The Showtime Lakers, Muhammad Ali, and my early education on race

I grew up at a time and in a place where the word n*ggr was said, often by people I loved and respected. In the late 1970s, early 1980s, and even today the only encounters that some of us, whose families never could afford to travel anywhere, were going to have with black America was going to come through our television sets. (You can tell when I grew up, simply because I use the term “television set.”)

Muhammad Ali Ali was on the television set, as were a group of men known as The Showtime Lakers–Magic Johnson, Kareem Abdul Jabbar, and James Worthy. There was also Julius Erving. And Arthur Ashe. I was interested in these men. How could you not be? They were handsome. They were famous. They did beautiful, athletic things.

My fascination with them led me to ask questions, read things, and ask more questions.

In Ali’s case, he was roundly described, by many in range of my little ears, as a “mouthy n*ggr.”

Hey! I was told I was mouthy all the time, too! I had something in common in this magnificent, adult man. What did people mean when they said he was mouthy?

He talked about race. He didn’t know his place.

What was his place?

Don’t ask questions.

I read more things, from the library. I read a book by William Faulkner where the word “uppity” appeared.

Oh.

But why did people around me seem to dislike Ali so much? So what? What investment did they have in him being subservient if they didn’t even know him or have to be around him?

(This took me a long time to understand; I had to shelve it for years and years, but I did get there.)

Some people were not racist, they said. They just disliked him because he dodged his duty in Vietnam.

Oh, that was bad. It was bad to do that. Why did he do that? He couldn’t be a physical coward; he was a boxer. Why did he do that? More reading, in my school library, and the quote that has been making the rounds since Ali’s passing:

“Why should they ask me to put on a uniform and go 10,000 miles from home and drop bombs and bullets on Brown people in Vietnam while so-called Negro people in Louisville are treated like dogs and denied simple human rights? No I’m not going 10,000 miles from home to help murder and burn another poor nation simply to continue the domination of white slave masters of the darker people the world over. This is the day when such evils must come to an end. I have been warned that to take such a stand would cost me millions of dollars. But I have said it once and I will say it again. The real enemy of my people is here. I will not disgrace my religion, my people or myself by becoming a tool to enslave those who are fighting for their own justice, freedom and equality.
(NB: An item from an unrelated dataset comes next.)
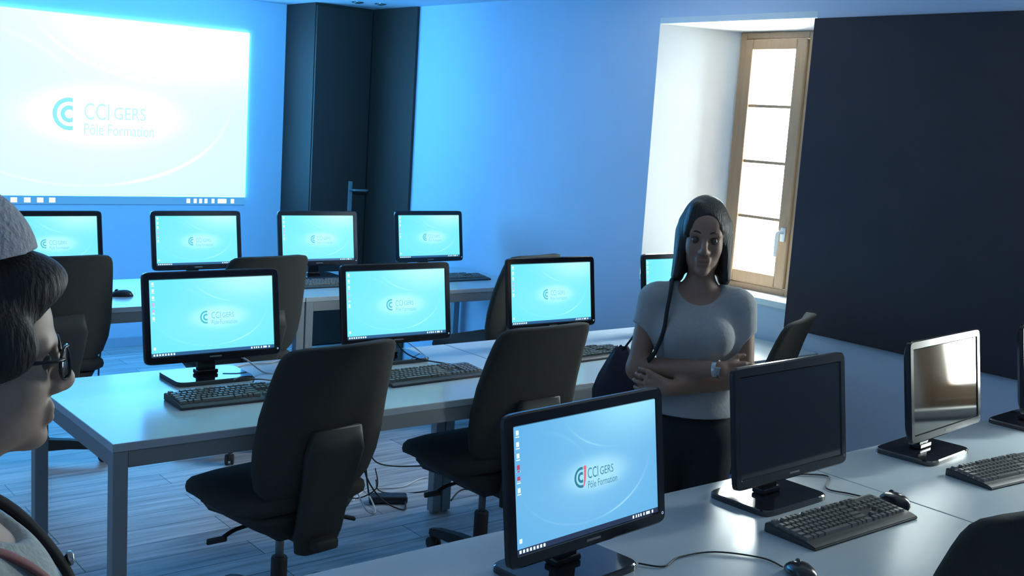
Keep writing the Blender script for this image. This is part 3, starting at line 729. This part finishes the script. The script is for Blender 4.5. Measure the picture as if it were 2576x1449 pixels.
def head_prims(F, o, s=1.0, jaw=1.0):
    """o = chin point (x, y of ear axis, z of chin); face looks along -Y"""
    def P(x, y, z_): return (o[0]+x*s, o[1]+y*s, o[2]+z_*s)
    def E(c, r, k=.02, **kw): F.ell(P(*c), [q*s for q in r], k, **kw)
    def K(a, b, ra, rb, k=.01, **kw): F.cap(P(*a), P(*b), ra*s, rb*s, k, **kw)
    E((0, .012, .150), (.073, .094, .084)); E((0, -.045, .148), (.058, .045, .048), .03)
    E((0, -.033, .090), (.056, .055, .060), .03); E((0, -.030, .046), (.047*jaw, .052, .038), .03)
    E((0, -.070, .017), (.021, .019, .015), .02)
    for sx in (-1, 1):
        E((sx*.037, -.055, .086), (.020, .022, .022), .02)
        K((sx*.012, -.088, .129), (sx*.042, -.076, .130), .008, .008, .014)
        E((sx*.031, -.092, .112), (.015, .014, .010), .012, sub=True)
        E((sx*.013, -.094, .076), (.008, .010, .008), .008)
        E((sx*.074, .012, .108), (.008, .019, .030), .006)
    K((0, -.086, .122), (0, -.108, .084), .008, .0115, .012); E((0, -.104, .078), (.011, .010, .008), .008)
    K((-.018, -.088, .054), (.018, -.088, .054), .006, .006, .010); K((-.015, -.087, .042), (.015, -.087, .042), .0065, .0065, .010)
    K((-.022, -.097, .048), (.022, -.097, .048), .0028, .0028, .004, sub=True)
def hand(F, wrist, d, up, s=1.0, curl=0.6):
    """palm from the wrist along d, back of the hand towards up; five curved fingers"""
    w_ = np.array(wrist, float); d = np.array(d, float); d /= np.linalg.norm(d); u = np.array(up, float); u -= d*(u@d); u /= np.linalg.norm(u)
    r = np.cross(d, u)
    for q in (-0.022, 0.0, 0.022): F.cap(w_+d*.015*s+r*q*.6*s, w_+d*.085*s+r*q*1.3*s, .015*s, .012*s, .012)
    for i, (q, L) in enumerate(((-.033, .062), (-.011, .074), (.011, .070), (.033, .056))):
        p = w_+d*.085*s+r*q*s; dd = d.copy(); ang = 0
        for j in range(3):
            ang += curl*(0.5+0.3*j); dd = d*math.cos(ang)-u*math.sin(ang); e = p+dd*L*s*(.45, .32, .23)[j]
            F.cap(p, e, .0085*s-.0006*j, .008*s-.0006*j, .004); p = e
    p = w_+d*.03*s-r*.026*s; td = d*.7-r*.6-u*.25; td /= np.linalg.norm(td)
    F.cap(p, p+td*.038*s, .011*s, .009*s, .01); F.cap(p+td*.038*s, p+(td*.05+d*.018)*s, .009*s, .0075*s, .006)

skin_w = mat('brown skin', (0.34, 0.20, 0.14), 0.55, noise=0.06, scale=30)
skin_m = mat('tanned skin', (0.46, 0.33, 0.25), 0.5, noise=0.08, scale=40, bump=0.05)
hair_m = mat('dark brown hair', (0.022, 0.018, 0.016), 0.45, noise=0.4, scale=30, stretch=(6, 6, 0.6), bump=0.5)
hair2_m = mat('black brown hair', (0.020, 0.018, 0.017), 0.6, noise=0.5, scale=40, stretch=(5, 5, 1), bump=0.35)
shirt_m = mat('grey jersey', (0.40, 0.42, 0.43), 0.9, noise=0.08, scale=60, bump=0.2)
trou_m = mat('dark trousers', (0.020, 0.022, 0.030), 0.9, noise=0.2, scale=80)
eye_m = mat('eye', (0.10, 0.08, 0.07), 0.15, noise=0.2, scale=40)
shoe_m = mat('black shoe leather', (0.02, 0.02, 0.02), 0.4, noise=0.1)

# ---- standing woman with crossed arms
def woman():
    t = thing('person', 'woman standing with arms folded in a grey T-shirt, dark shoulder-length hair', 'person', (2.60, 2.29, 0), math.radians(-47)); t.scale = (.9, 1, 1)
    xs = ax([(-.26, .26, .004)]); ys = ax([(-.26, .18, .004)]); zs = ax([(0, .78, .008), (.78, 1.24, .004), (1.24, 1.54, .0028)])
    CH = 1.272
    F = Field(xs, ys, zs)
    def torso(F, g=0.0):
        F.ell((0, .0, .80), (.150+g, .105+g, .11+g), .05); F.ell((0, 0, .95), (.118+g, .085+g, .13), .06)
        F.ell((0, .005, 1.09), (.135+g, .092+g, .13), .05)
        for sx in (-1, 1): F.ell((sx*.062, -.065, 1.085), (.056+g*.7, .050+g*.7, .052+g*.7), .04)
        F.cap((-.122, .01, 1.188), (0, .01, 1.212), .038+g, .036+g, .03); F.cap((.116, .01, 1.188), (0, .01, 1.212), .038+g, .036+g, .03)
    torso(F)
    F.cap((0, .02, 1.19), (0, -.002, 1.33), .047, .045, .04)
    head_prims(F, (0.0, 0.0, CH), 1.0)
    for sx in (-1, 1):
        F.cap((sx*.075, 0, .76), (sx*.082, -.01, .42), .085, .052, .03); F.cap((sx*.082, -.01, .42), (sx*.085, .01, .09), .052, .034, .02)
        F.ell((sx*.09, -.045, .035), (.037, .10, .034), .03)
    RS, RE, RW = (-.158, .01, 1.178), (-.190, -.025, .962), (.085, -.155, 1.010)
    LS, LE, LW = (.150, .01, 1.178), (.172, -.035, .968), (-.075, -.140, .935)
    F.cap(RS, RE, .043, .036, .03); F.cap(RE, RW, .037, .024, .02)
    F.cap(LS, LE, .043, .036, .03); F.cap(LE, LW, .037, .024, .02)
    hand(F, RW, (.9, .25, -.12), (-.1, -1, .1), .92, .5)
    hand(F, LW, (-.85, .25, .10), (-.1, -1, .1), .92, .4)
    body = F.mesh('body', skin_w, t)
    # T-shirt
    S = Field(xs, ys, ax([(.74, 1.28, .004)]))
    torso(S, .011); S.ell((0, .0, .83), (.160, .118, .10), .05)
    S.cap(RS, (-.176, -.006, 1.06), .050, .048, .03); S.cap(LS, (.162, -.01, 1.06), .050, .048, .03)
    S.cut((0, 0, -1), -.842)
    for sx, lim in ((-1, 1.10), (1, 1.10)):     # sleeve ends
        S.ell((sx*.215, -.02, 1.02), (.075, .085, .085), .006, sub=True)
    S.ell((0, -.075, 1.262), (.098, .12, .080), .008, sub=True); S.ell((0, .02, 1.275), (.075, .09, .07), .008, sub=True)
    S.mesh('t_shirt', shirt_m, t)
    Tt = Field(xs, ys, ax([(.04, .86, .006)]))
    Tt.ell((0, .0, .79), (.156, .112, .115), .05)
    for sx in (-1, 1):
        Tt.cap((sx*.075, 0, .76), (sx*.082, -.01, .42), .093, .062, .03); Tt.cap((sx*.082, -.01, .42), (sx*.085, .01, .07), .062, .052, .02)
    Tt.cut((0, 0, 1), .868); Tt.mesh('trousers', trou_m, t)
    Hh = Field(xs, ys, ax([(1.20, 1.55, .0028)]))
    Hh.ell((0, .014, CH+.150), (.084, .106, .094), .02); Hh.ell((0, .05, CH+.08), (.080, .065, .10), .04)
    for sx in (-1, 1):
        Hh.cap((sx*.064, -.01, CH+.15), (sx*.084, -.028, CH-.004), .024, .014, .03); Hh.cap((sx*.062, .035, CH+.12), (sx*.080, .02, CH-.012), .034, .022, .03)
    Hh.ell((.006, -.092, CH+.080), (.057, .080, .108), .010, sub=True)
    Hh.cap((-.040, -.050, CH+.205), (-.062, -.068, CH+.130), .016, .010, .02); Hh.cap((-.03, -.055, CH+.208), (.052, -.062, CH+.150), .014, .009, .02)
    Hh.mesh('hair', hair_m, t)
    for sx in (-1, 1):
        bm = bmesh.new(); bmesh.ops.create_uvsphere(bm, u_segments=16, v_segments=10, radius=.0118)
        for v in bm.verts: v.co += Vector((sx*.031, -.0765, CH+.112))
        obj('eye', bm, eye_m, t, True)
    bm = bmesh.new(); bmesh.ops.create_uvsphere(bm, u_segments=20, v_segments=10, radius=1)
    for v in bm.verts: v.co = Vector((v.co.x*.018, v.co.y*.004, v.co.z*.0035)) + Vector((0, -.0925, CH+.048))
    obj('mouth', bm, mat('lips', (0.26, 0.11, 0.10), 0.45, noise=.05), t, True)
    for sx in (-1, 1):
        bm = bmesh.new(); tube(bm, [(sx*.015, -.0955, CH+.134), (sx*.032, -.090, CH+.139), (sx*.046, -.078, CH+.133)], [.002, .003, .0015], 8); obj('eyebrow', bm, hair_m, t, True)
        bm = bmesh.new(); 
        Mx = Matrix.Translation((sx*.088, -.06, .037))
        secs = []
        for y, a, h in ((-.105, .012, .02), (-.09, .034, .036), (-.04, .043, .05), (.02, .036, .065), (.08, .036, .07), (.098, .024, .065)):
            secs.append([(sx*.09+a*math.cos(2*pi*k/16), y-.02, .0+h/2*(1+math.sin(2*pi*k/16))) for k in range(16)])
        loft(bm, secs); obj('shoe', bm, shoe_m, t, True)
    # watch on the upper wrist
    a = Vector(RW)-(Vector(RW)-Vector(RE)).normalized()*.012; d = (Vector(RW)-Vector(RE)).normalized()
    q = d.to_track_quat('Z', 'Y').to_matrix().to_4x4()
    bm = bmesh.new(); prof = [(.0265, -.008), (.0285, -.008), (.0285, .008), (.0265, .008)]
    lathe(bm, prof, 26, Matrix.Translation(a) @ q)
    box(bm, -.012, .012, -.032, -.026, -.013, .013, .003, 2, 0, Matrix.Translation(a))
    obj('wristwatch', bm, chrome_m, t)
    return t
wt = woman()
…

If I thought the war was going to bring freedom and equality to 22 million of my people they wouldn’t have to draft me, I’d join tomorrow. I have nothing to lose by standing up for my beliefs. So I’ll go to jail, so what? We’ve been in jail for 400 years.”

That didn’t strike me as ‘not knowing one’s place” or dodging anything. It struck me as valid reasoning. (One of the curses of being a little Asperger kid is that for me at least, you are swayed by valid arguments well beyond what those in your social circle want, and thus you risk being reviled when you take the side of reason against traditions or norms, which generally have to do with how people view the soundness of the premises. This is the biography of my entire life in two sentences.)

And why did Muhammad Ali and Kareem Abdul Jabbar have such cool names? Those names were lots cooler than my name. “They changed their names from their real names.”

Why did they do that? Can I do that, to a name I like better? (This is, along with cutting one’s own hair and thus, risking not being pretty, apparently a huge sin as it meant you weren’t entirely defined and controlled by your parents, which you should be. Obey. Obey. Obey: the drum beat of a working class kid’s childhood. Even when there is no sound reason to obey, obey, dammit.)

So I did some more reading. Cassius Clay and Lou Alcinder. I had to admit, I thought the name Cassius was cool, too. But I could understand the rest: not wanting to inherit the name of a line of slave masters. Wanting to start a different tradition, one that rejected the ones where you were always on the bottom, and that told others of like mind that you have publicly and visibly joined them.

That made sense.

What is the Nation of Islam? What do they do? What is Islam? What do they believe?

I wasn’t allowed to watch Roots. So I read it instead (nobody paid any attention to my reading) right in the middle of my fascination with Magic Johnson, who could pass a basketball like nobody before.

WTFFFFFFFFFFFFFFFFFFFFFFFFFF. Human beings did that stuff to other human beings? And we wonder why people want reparations?

Muhammad Ali was a leader, and great leaders are an education in themselves.

Parkinson’s knocked down Ali for the last time last week, at the age of 74, which is tragically young for a man who in his youth had trained his body to beyond perfection. I am glad it seems his family got to come say goodbye.

Edited to add: dang it! I hit publish on this post before I proofed it, and it had Mr. Ali’s spelled wrong! My apologies. I meant to check it and published before I did. Dork.